Items from a dataset
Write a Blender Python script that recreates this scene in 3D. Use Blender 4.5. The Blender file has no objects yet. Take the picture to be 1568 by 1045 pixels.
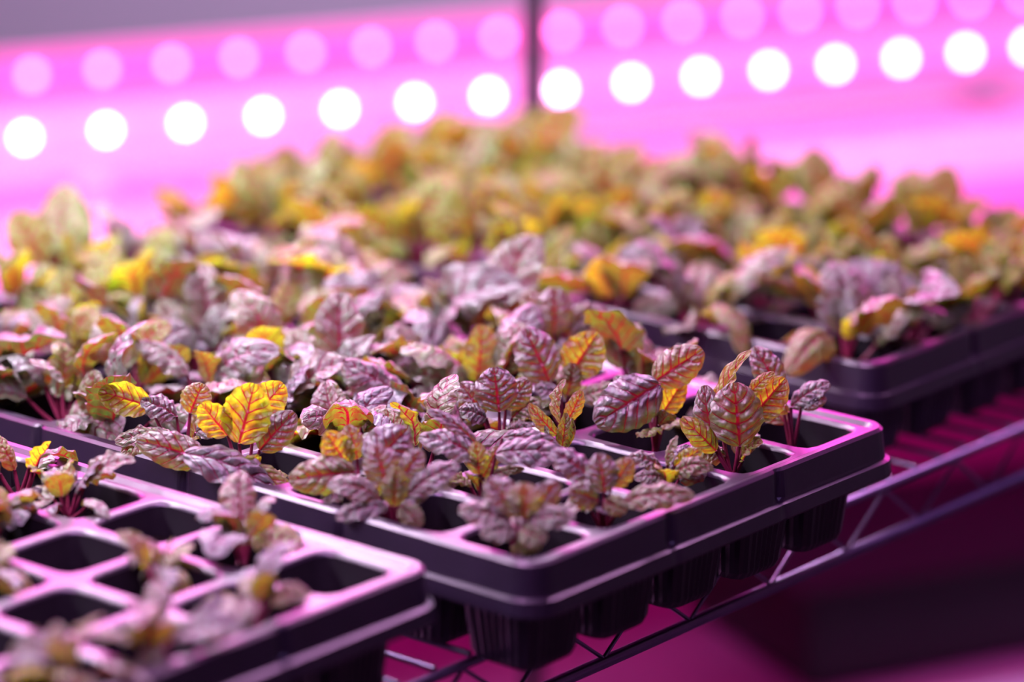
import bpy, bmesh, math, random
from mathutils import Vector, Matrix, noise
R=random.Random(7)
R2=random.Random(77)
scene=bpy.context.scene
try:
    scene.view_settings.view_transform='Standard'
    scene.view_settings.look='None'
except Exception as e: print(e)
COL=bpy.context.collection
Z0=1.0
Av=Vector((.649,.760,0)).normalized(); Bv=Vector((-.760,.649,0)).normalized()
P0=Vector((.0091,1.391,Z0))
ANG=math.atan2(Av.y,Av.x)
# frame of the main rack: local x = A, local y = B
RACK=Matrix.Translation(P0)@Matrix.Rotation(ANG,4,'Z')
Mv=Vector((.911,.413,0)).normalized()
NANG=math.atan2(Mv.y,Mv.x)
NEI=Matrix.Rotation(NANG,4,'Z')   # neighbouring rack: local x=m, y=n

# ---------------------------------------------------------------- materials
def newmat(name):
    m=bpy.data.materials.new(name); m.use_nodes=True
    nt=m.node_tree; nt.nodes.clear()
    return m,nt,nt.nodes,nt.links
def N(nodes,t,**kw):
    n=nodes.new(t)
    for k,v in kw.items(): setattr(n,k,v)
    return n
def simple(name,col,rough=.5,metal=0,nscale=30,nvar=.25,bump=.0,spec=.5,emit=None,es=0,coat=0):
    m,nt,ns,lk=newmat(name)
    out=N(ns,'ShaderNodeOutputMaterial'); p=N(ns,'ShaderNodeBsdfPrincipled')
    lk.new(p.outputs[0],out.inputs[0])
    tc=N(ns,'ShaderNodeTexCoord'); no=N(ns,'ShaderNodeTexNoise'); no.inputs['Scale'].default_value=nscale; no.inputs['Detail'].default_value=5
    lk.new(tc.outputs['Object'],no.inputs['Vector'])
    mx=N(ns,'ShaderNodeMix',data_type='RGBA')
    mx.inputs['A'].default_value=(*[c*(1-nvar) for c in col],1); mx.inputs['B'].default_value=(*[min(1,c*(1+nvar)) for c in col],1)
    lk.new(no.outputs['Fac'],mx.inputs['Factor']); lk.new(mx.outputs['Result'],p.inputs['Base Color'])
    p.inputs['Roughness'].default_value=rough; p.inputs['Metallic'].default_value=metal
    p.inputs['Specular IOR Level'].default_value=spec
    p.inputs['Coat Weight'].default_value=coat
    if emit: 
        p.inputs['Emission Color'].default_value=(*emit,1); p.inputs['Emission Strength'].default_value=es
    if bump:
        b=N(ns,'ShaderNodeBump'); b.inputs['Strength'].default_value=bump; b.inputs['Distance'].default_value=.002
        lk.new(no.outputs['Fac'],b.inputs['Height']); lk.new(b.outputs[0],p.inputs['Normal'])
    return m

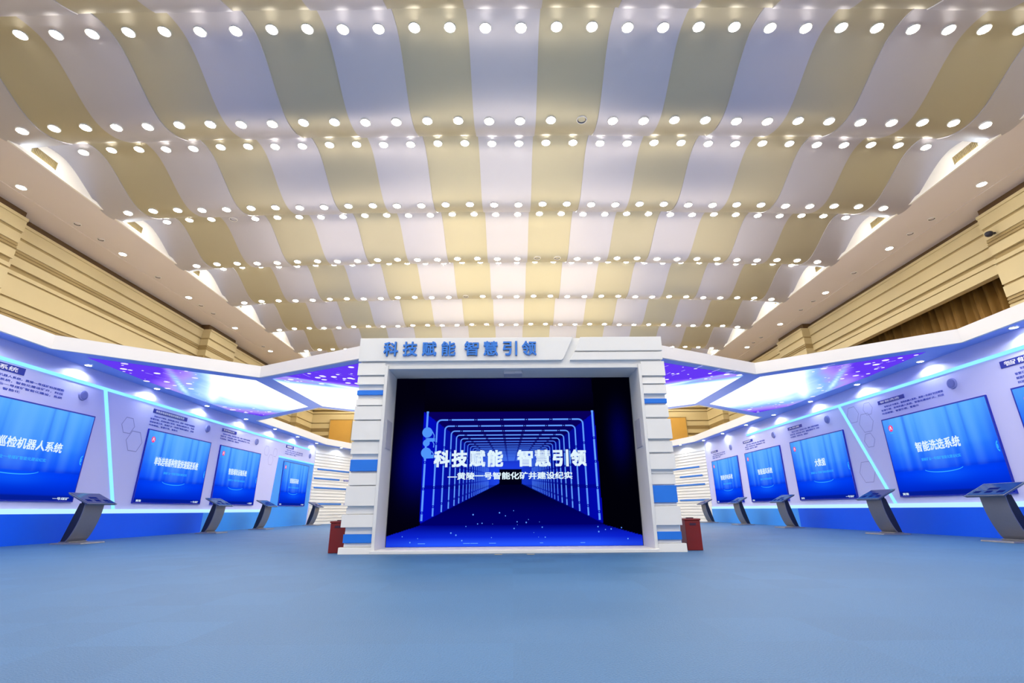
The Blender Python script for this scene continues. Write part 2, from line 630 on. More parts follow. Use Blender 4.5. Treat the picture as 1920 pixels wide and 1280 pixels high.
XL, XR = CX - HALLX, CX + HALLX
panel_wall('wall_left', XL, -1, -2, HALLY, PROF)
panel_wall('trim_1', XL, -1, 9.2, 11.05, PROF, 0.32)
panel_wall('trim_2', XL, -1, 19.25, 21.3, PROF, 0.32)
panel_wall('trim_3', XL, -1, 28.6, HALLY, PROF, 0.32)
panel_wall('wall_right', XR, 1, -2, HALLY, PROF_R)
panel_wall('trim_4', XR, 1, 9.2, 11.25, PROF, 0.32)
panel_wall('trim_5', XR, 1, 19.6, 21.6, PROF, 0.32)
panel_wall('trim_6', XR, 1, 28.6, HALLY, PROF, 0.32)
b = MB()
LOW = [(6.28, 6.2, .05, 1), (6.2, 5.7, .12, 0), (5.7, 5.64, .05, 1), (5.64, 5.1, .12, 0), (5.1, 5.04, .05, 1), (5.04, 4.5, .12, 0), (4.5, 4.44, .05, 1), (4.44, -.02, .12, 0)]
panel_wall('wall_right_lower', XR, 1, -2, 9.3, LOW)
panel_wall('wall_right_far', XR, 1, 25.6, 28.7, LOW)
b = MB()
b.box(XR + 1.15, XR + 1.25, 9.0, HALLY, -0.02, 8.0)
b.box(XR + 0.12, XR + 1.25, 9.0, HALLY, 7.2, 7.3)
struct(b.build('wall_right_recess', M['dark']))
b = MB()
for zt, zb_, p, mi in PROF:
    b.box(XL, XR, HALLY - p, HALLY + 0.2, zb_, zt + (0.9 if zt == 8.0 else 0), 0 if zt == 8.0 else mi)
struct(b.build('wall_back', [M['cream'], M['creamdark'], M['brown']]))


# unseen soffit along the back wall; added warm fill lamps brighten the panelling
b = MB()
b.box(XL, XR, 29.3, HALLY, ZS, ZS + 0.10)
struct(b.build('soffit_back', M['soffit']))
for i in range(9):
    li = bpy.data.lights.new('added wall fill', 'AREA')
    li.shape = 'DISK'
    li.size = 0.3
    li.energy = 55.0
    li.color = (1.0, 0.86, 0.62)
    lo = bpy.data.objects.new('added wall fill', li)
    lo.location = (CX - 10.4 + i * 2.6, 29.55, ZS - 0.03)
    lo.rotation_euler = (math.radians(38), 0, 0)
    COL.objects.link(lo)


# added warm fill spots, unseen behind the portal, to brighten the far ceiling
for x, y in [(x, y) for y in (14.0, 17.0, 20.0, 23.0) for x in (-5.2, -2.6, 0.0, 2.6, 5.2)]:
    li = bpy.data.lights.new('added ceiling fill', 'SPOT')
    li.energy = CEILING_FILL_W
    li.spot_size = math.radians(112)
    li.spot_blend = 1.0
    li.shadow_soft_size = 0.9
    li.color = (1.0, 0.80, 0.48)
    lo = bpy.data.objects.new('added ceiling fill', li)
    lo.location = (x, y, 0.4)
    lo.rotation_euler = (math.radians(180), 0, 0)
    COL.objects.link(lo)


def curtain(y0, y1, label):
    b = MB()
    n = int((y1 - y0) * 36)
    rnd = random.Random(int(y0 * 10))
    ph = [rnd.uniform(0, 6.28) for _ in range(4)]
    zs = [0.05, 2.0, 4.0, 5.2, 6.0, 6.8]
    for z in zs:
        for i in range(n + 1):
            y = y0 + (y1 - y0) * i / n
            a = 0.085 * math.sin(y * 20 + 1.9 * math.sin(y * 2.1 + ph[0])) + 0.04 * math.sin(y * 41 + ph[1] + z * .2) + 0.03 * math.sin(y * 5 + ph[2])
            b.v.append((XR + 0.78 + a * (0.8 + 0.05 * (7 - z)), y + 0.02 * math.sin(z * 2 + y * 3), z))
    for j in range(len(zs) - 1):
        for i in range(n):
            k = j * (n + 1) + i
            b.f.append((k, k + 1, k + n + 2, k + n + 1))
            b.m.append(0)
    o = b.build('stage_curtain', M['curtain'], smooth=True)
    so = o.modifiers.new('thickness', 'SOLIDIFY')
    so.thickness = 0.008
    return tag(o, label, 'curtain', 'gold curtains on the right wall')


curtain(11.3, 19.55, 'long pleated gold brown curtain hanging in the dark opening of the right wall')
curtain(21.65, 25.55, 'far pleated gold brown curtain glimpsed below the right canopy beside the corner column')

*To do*
Starting at the top of the listing above, reproduce each line up to and including the one with "local x=m, y=n"; omit the pictures.

*Solution to this problem*
Write a Blender Python script that recreates this scene in 3D. Use Blender 4.5. The Blender file has no objects yet. Take the picture to be 1568 by 1045 pixels.
import bpy, bmesh, math, random
from mathutils import Vector, Matrix, noise
R=random.Random(7)
R2=random.Random(77)
scene=bpy.context.scene
try:
    scene.view_settings.view_transform='Standard'
    scene.view_settings.look='None'
except Exception as e: print(e)
COL=bpy.context.collection
Z0=1.0
Av=Vector((.649,.760,0)).normalized(); Bv=Vector((-.760,.649,0)).normalized()
P0=Vector((.0091,1.391,Z0))
ANG=math.atan2(Av.y,Av.x)
# frame of the main rack: local x = A, local y = B
RACK=Matrix.Translation(P0)@Matrix.Rotation(ANG,4,'Z')
Mv=Vector((.911,.413,0)).normalized()
NANG=math.atan2(Mv.y,Mv.x)
NEI=Matrix.Rotation(NANG,4,'Z')   # neighbouring rack: local x=m, y=n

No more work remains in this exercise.